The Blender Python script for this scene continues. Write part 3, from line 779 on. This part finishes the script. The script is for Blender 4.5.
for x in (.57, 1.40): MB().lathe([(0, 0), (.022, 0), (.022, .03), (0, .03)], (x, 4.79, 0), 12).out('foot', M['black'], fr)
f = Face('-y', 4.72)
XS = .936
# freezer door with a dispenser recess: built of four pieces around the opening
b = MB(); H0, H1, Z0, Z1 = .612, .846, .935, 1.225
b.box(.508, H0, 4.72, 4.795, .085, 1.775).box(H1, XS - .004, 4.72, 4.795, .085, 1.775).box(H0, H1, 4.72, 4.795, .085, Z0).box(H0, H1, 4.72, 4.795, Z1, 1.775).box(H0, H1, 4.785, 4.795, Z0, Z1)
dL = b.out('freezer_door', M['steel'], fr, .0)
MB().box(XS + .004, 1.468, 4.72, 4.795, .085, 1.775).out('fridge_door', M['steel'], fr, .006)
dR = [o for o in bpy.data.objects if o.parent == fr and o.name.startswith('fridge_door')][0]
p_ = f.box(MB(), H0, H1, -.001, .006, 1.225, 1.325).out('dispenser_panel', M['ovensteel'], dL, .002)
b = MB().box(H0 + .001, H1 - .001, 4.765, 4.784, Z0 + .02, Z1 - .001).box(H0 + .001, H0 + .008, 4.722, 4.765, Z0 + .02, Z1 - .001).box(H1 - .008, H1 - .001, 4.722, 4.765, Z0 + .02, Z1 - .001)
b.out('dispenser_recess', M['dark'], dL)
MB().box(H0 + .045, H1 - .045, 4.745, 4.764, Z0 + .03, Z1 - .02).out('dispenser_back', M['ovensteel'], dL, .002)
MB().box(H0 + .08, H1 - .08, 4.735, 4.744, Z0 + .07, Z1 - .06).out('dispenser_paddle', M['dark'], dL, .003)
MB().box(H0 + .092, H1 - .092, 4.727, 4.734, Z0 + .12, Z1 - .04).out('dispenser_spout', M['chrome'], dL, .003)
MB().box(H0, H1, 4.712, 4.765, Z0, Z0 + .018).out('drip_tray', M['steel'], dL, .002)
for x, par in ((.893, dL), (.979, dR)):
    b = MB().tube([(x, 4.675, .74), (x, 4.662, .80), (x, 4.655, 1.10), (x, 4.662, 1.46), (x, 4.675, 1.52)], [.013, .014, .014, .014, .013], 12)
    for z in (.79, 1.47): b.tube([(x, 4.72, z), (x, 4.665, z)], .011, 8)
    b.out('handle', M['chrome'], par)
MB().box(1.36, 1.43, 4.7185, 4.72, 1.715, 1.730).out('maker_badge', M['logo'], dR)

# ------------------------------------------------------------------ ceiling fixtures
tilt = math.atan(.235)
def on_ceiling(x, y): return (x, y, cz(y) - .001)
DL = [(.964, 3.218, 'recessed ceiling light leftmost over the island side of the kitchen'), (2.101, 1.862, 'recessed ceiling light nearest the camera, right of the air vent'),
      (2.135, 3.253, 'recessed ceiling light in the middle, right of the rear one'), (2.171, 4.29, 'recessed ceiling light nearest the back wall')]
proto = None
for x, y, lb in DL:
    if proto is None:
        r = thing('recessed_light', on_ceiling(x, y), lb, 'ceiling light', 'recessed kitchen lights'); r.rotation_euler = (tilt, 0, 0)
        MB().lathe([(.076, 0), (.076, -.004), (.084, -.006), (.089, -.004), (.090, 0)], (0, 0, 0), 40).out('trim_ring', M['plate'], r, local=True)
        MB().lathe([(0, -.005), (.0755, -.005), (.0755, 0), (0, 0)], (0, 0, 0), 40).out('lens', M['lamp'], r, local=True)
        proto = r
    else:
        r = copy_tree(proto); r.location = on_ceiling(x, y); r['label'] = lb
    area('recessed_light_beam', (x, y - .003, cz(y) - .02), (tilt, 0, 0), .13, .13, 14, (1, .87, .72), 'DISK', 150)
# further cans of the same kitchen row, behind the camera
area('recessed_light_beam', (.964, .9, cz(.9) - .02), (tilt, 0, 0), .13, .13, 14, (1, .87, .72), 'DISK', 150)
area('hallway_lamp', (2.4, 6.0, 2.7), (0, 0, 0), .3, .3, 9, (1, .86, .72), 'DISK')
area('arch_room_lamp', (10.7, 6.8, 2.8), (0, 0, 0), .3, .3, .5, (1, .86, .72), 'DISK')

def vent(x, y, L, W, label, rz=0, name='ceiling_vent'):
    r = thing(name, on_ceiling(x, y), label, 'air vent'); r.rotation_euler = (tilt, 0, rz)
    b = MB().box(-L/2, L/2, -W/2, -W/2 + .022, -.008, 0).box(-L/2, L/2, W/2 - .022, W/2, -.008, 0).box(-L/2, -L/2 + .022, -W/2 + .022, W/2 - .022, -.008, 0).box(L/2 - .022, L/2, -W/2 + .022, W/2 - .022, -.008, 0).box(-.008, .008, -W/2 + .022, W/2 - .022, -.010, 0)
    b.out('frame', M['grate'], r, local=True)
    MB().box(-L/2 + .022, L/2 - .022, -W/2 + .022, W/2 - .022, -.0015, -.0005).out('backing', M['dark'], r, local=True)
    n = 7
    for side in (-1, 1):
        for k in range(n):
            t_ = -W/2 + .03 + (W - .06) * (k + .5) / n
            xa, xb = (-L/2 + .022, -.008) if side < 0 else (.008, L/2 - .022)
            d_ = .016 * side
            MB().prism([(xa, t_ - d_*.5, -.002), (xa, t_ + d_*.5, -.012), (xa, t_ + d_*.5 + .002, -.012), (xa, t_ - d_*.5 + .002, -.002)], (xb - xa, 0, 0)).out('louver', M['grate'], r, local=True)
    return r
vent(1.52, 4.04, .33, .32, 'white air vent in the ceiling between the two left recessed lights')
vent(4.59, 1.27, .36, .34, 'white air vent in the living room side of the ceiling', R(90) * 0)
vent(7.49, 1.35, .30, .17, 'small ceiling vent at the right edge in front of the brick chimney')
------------
**GIVEN INSTRUCTION:** Quote the whole listing above, leaving nothing out.

**OUTPUT:**
The Blender Python script for this scene continues. Write part 3, from line 779 on. This part finishes the script. The script is for Blender 4.5.
for x in (.57, 1.40): MB().lathe([(0, 0), (.022, 0), (.022, .03), (0, .03)], (x, 4.79, 0), 12).out('foot', M['black'], fr)
f = Face('-y', 4.72)
XS = .936
# freezer door with a dispenser recess: built of four pieces around the opening
b = MB(); H0, H1, Z0, Z1 = .612, .846, .935, 1.225
b.box(.508, H0, 4.72, 4.795, .085, 1.775).box(H1, XS - .004, 4.72, 4.795, .085, 1.775).box(H0, H1, 4.72, 4.795, .085, Z0).box(H0, H1, 4.72, 4.795, Z1, 1.775).box(H0, H1, 4.785, 4.795, Z0, Z1)
dL = b.out('freezer_door', M['steel'], fr, .0)
MB().box(XS + .004, 1.468, 4.72, 4.795, .085, 1.775).out('fridge_door', M['steel'], fr, .006)
dR = [o for o in bpy.data.objects if o.parent == fr and o.name.startswith('fridge_door')][0]
p_ = f.box(MB(), H0, H1, -.001, .006, 1.225, 1.325).out('dispenser_panel', M['ovensteel'], dL, .002)
b = MB().box(H0 + .001, H1 - .001, 4.765, 4.784, Z0 + .02, Z1 - .001).box(H0 + .001, H0 + .008, 4.722, 4.765, Z0 + .02, Z1 - .001).box(H1 - .008, H1 - .001, 4.722, 4.765, Z0 + .02, Z1 - .001)
b.out('dispenser_recess', M['dark'], dL)
MB().box(H0 + .045, H1 - .045, 4.745, 4.764, Z0 + .03, Z1 - .02).out('dispenser_back', M['ovensteel'], dL, .002)
MB().box(H0 + .08, H1 - .08, 4.735, 4.744, Z0 + .07, Z1 - .06).out('dispenser_paddle', M['dark'], dL, .003)
MB().box(H0 + .092, H1 - .092, 4.727, 4.734, Z0 + .12, Z1 - .04).out('dispenser_spout', M['chrome'], dL, .003)
MB().box(H0, H1, 4.712, 4.765, Z0, Z0 + .018).out('drip_tray', M['steel'], dL, .002)
for x, par in ((.893, dL), (.979, dR)):
    b = MB().tube([(x, 4.675, .74), (x, 4.662, .80), (x, 4.655, 1.10), (x, 4.662, 1.46), (x, 4.675, 1.52)], [.013, .014, .014, .014, .013], 12)
    for z in (.79, 1.47): b.tube([(x, 4.72, z), (x, 4.665, z)], .011, 8)
    b.out('handle', M['chrome'], par)
MB().box(1.36, 1.43, 4.7185, 4.72, 1.715, 1.730).out('maker_badge', M['logo'], dR)

# ------------------------------------------------------------------ ceiling fixtures
tilt = math.atan(.235)
def on_ceiling(x, y): return (x, y, cz(y) - .001)
DL = [(.964, 3.218, 'recessed ceiling light leftmost over the island side of the kitchen'), (2.101, 1.862, 'recessed ceiling light nearest the camera, right of the air vent'),
      (2.135, 3.253, 'recessed ceiling light in the middle, right of the rear one'), (2.171, 4.29, 'recessed ceiling light nearest the back wall')]
proto = None
for x, y, lb in DL:
    if proto is None:
        r = thing('recessed_light', on_ceiling(x, y), lb, 'ceiling light', 'recessed kitchen lights'); r.rotation_euler = (tilt, 0, 0)
        MB().lathe([(.076, 0), (.076, -.004), (.084, -.006), (.089, -.004), (.090, 0)], (0, 0, 0), 40).out('trim_ring', M['plate'], r, local=True)
        MB().lathe([(0, -.005), (.0755, -.005), (.0755, 0), (0, 0)], (0, 0, 0), 40).out('lens', M['lamp'], r, local=True)
        proto = r
    else:
        r = copy_tree(proto); r.location = on_ceiling(x, y); r['label'] = lb
    area('recessed_light_beam', (x, y - .003, cz(y) - .02), (tilt, 0, 0), .13, .13, 14, (1, .87, .72), 'DISK', 150)
# further cans of the same kitchen row, behind the camera
area('recessed_light_beam', (.964, .9, cz(.9) - .02), (tilt, 0, 0), .13, .13, 14, (1, .87, .72), 'DISK', 150)
area('hallway_lamp', (2.4, 6.0, 2.7), (0, 0, 0), .3, .3, 9, (1, .86, .72), 'DISK')
area('arch_room_lamp', (10.7, 6.8, 2.8), (0, 0, 0), .3, .3, .5, (1, .86, .72), 'DISK')

def vent(x, y, L, W, label, rz=0, name='ceiling_vent'):
    r = thing(name, on_ceiling(x, y), label, 'air vent'); r.rotation_euler = (tilt, 0, rz)
    b = MB().box(-L/2, L/2, -W/2, -W/2 + .022, -.008, 0).box(-L/2, L/2, W/2 - .022, W/2, -.008, 0).box(-L/2, -L/2 + .022, -W/2 + .022, W/2 - .022, -.008, 0).box(L/2 - .022, L/2, -W/2 + .022, W/2 - .022, -.008, 0).box(-.008, .008, -W/2 + .022, W/2 - .022, -.010, 0)
    b.out('frame', M['grate'], r, local=True)
    MB().box(-L/2 + .022, L/2 - .022, -W/2 + .022, W/2 - .022, -.0015, -.0005).out('backing', M['dark'], r, local=True)
    n = 7
    for side in (-1, 1):
        for k in range(n):
            t_ = -W/2 + .03 + (W - .06) * (k + .5) / n
            xa, xb = (-L/2 + .022, -.008) if side < 0 else (.008, L/2 - .022)
            d_ = .016 * side
            MB().prism([(xa, t_ - d_*.5, -.002), (xa, t_ + d_*.5, -.012), (xa, t_ + d_*.5 + .002, -.012), (xa, t_ - d_*.5 + .002, -.002)], (xb - xa, 0, 0)).out('louver', M['grate'], r, local=True)
    return r
vent(1.52, 4.04, .33, .32, 'white air vent in the ceiling between the two left recessed lights')
vent(4.59, 1.27, .36, .34, 'white air vent in the living room side of the ceiling', R(90) * 0)
vent(7.49, 1.35, .30, .17, 'small ceiling vent at the right edge in front of the brick chimney')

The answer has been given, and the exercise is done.